[thelist] Perl: Writing to file not working......

Matthew Brooks m at pleonasm.com
Fri Aug 10 01:50:39 CDT 2001


CDitty <mail at redhotsweeps.com> wrote:
>
>Can someone take a look at this and see what is wrong?

This jumped out at me:

>	foreach $emailfile(@emailfile) { # Loops through for each record
>	($new_email) = split(/\|/, $logemailfile);

Hmmm. Where did the variable $logemailfile suddenly appear from? It doesn't
match anything specified in the foreach statement. Try this instead:

	foreach (@emailfile) { # Loops through for each record
	$new_email = split(/\|/, $_);

You don't even need the variable name $emailfile; instead, $_ grabs each
item from the array as it loops.

Also, for efficiency, move this line:

>	$email = lc($email);         # lowercase

outside (i.e. before) the foreach statement; you only need to do it once,
not on every iteration.

>	if('$new_email' eq '$email'){
>		last;
>	}
>	else{
>		$ok_to_log_email='1';
>	}

The ' quotes around the two variable names are turning them into literal
strings, so every time the script arrives here it's going to compare the
text string '$new_email' with the text string '$email' - which will
*always* be false. Ditch the quotes, thus:

	if($new_email eq $email) {

Likewise, numbers don't need quotes:

>	if($ok_to_log_email == '1'){

So try this instead:

	if($ok_to_log_email == 1) {

A thought: are you at any point checking the email address ($email) to see
whether it is valid? If not, this script may add a non-valid address or
even a nonsense string to the file. To avoid that, and possibly to avoid
security issues too, you might want to think about checking $email and
rejecting invalid types. I use this string to match for an *invalid* address:

if ($email !~ /^\w{1}[\w-.]*\@[\w-.]+\.{1}[\w-.]+$/)

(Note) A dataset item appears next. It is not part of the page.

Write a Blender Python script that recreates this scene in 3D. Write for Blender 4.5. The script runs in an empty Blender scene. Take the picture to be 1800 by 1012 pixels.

It seems to work fine, but I could have missed something; everyone seems to
do this a different way. Do a Google search and you'll see what other
people have to say about this.

Also, for security, use strict, and flag your shebang (the opening #!
statement) with -Tw. You'll have to predeclare all your variables and
doubtless change some other things, but you'll sleep easier knowing it's
secure.

>#Opens the counter file to get current number of plays

This doesn't really describe what the script is doing, although that won't
affect how the script runs, of course.

This should be enough to be going on with. If it still doesn't work, come
back here and we'll take another look.